### SOURCE MATERIAL
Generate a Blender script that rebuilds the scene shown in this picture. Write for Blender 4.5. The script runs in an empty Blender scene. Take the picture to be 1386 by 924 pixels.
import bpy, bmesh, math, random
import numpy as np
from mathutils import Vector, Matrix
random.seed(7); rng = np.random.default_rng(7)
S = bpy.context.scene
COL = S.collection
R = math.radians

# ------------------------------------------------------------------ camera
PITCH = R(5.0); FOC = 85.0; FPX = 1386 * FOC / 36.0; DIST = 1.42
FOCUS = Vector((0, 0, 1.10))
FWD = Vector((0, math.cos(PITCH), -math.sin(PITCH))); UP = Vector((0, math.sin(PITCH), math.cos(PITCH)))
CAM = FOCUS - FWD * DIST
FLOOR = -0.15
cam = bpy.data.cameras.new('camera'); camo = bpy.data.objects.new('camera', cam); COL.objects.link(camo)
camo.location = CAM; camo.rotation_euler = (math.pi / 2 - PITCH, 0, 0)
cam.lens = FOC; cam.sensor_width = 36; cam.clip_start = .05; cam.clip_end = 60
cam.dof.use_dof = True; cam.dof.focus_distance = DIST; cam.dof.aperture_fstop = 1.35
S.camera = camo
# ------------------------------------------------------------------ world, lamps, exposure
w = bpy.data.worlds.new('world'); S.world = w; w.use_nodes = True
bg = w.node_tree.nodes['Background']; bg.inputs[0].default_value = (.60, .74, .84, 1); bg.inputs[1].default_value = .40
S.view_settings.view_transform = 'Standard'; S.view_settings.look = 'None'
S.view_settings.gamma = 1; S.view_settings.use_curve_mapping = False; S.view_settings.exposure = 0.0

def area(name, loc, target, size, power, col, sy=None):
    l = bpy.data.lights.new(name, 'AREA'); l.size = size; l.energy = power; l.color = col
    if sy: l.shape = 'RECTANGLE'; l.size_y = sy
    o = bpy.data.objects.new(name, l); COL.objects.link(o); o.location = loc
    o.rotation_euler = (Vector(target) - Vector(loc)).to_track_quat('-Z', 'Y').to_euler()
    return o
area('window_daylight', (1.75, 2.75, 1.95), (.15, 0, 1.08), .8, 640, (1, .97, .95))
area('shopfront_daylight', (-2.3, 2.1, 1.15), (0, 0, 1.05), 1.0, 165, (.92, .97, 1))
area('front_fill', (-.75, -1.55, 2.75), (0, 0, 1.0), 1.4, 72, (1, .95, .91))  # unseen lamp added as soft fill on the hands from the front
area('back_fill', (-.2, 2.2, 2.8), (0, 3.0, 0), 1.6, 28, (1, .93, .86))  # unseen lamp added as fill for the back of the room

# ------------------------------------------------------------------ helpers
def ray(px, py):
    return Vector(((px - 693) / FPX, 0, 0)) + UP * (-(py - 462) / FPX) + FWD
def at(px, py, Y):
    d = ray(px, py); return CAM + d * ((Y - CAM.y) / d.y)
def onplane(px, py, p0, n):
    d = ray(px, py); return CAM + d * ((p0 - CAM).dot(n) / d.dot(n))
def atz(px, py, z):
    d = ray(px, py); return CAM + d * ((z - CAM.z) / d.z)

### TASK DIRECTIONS
Copy out the whole listing exactly as written.

### THE RESULT
Generate a Blender script that rebuilds the scene shown in this picture. Write for Blender 4.5. The script runs in an empty Blender scene. Take the picture to be 1386 by 924 pixels.
import bpy, bmesh, math, random
import numpy as np
from mathutils import Vector, Matrix
random.seed(7); rng = np.random.default_rng(7)
S = bpy.context.scene
COL = S.collection
R = math.radians

# ------------------------------------------------------------------ camera
PITCH = R(5.0); FOC = 85.0; FPX = 1386 * FOC / 36.0; DIST = 1.42
FOCUS = Vector((0, 0, 1.10))
FWD = Vector((0, math.cos(PITCH), -math.sin(PITCH))); UP = Vector((0, math.sin(PITCH), math.cos(PITCH)))
CAM = FOCUS - FWD * DIST
FLOOR = -0.15
cam = bpy.data.cameras.new('camera'); camo = bpy.data.objects.new('camera', cam); COL.objects.link(camo)
camo.location = CAM; camo.rotation_euler = (math.pi / 2 - PITCH, 0, 0)
cam.lens = FOC; cam.sensor_width = 36; cam.clip_start = .05; cam.clip_end = 60
cam.dof.use_dof = True; cam.dof.focus_distance = DIST; cam.dof.aperture_fstop = 1.35
S.camera = camo
# ------------------------------------------------------------------ world, lamps, exposure
w = bpy.data.worlds.new('world'); S.world = w; w.use_nodes = True
bg = w.node_tree.nodes['Background']; bg.inputs[0].default_value = (.60, .74, .84, 1); bg.inputs[1].default_value = .40
S.view_settings.view_transform = 'Standard'; S.view_settings.look = 'None'
S.view_settings.gamma = 1; S.view_settings.use_curve_mapping = False; S.view_settings.exposure = 0.0

def area(name, loc, target, size, power, col, sy=None):
    l = bpy.data.lights.new(name, 'AREA'); l.size = size; l.energy = power; l.color = col
    if sy: l.shape = 'RECTANGLE'; l.size_y = sy
    o = bpy.data.objects.new(name, l); COL.objects.link(o); o.location = loc
    o.rotation_euler = (Vector(target) - Vector(loc)).to_track_quat('-Z', 'Y').to_euler()
    return o
area('window_daylight', (1.75, 2.75, 1.95), (.15, 0, 1.08), .8, 640, (1, .97, .95))
area('shopfront_daylight', (-2.3, 2.1, 1.15), (0, 0, 1.05), 1.0, 165, (.92, .97, 1))
area('front_fill', (-.75, -1.55, 2.75), (0, 0, 1.0), 1.4, 72, (1, .95, .91))  # unseen lamp added as soft fill on the hands from the front
area('back_fill', (-.2, 2.2, 2.8), (0, 3.0, 0), 1.6, 28, (1, .93, .86))  # unseen lamp added as fill for the back of the room

# ------------------------------------------------------------------ helpers
def ray(px, py):
    return Vector(((px - 693) / FPX, 0, 0)) + UP * (-(py - 462) / FPX) + FWD
def at(px, py, Y):
    d = ray(px, py); return CAM + d * ((Y - CAM.y) / d.y)
def onplane(px, py, p0, n):
    d = ray(px, py); return CAM + d * ((p0 - CAM).dot(n) / d.dot(n))
def atz(px, py, z):
    d = ray(px, py); return CAM + d * ((z - CAM.z) / d.z)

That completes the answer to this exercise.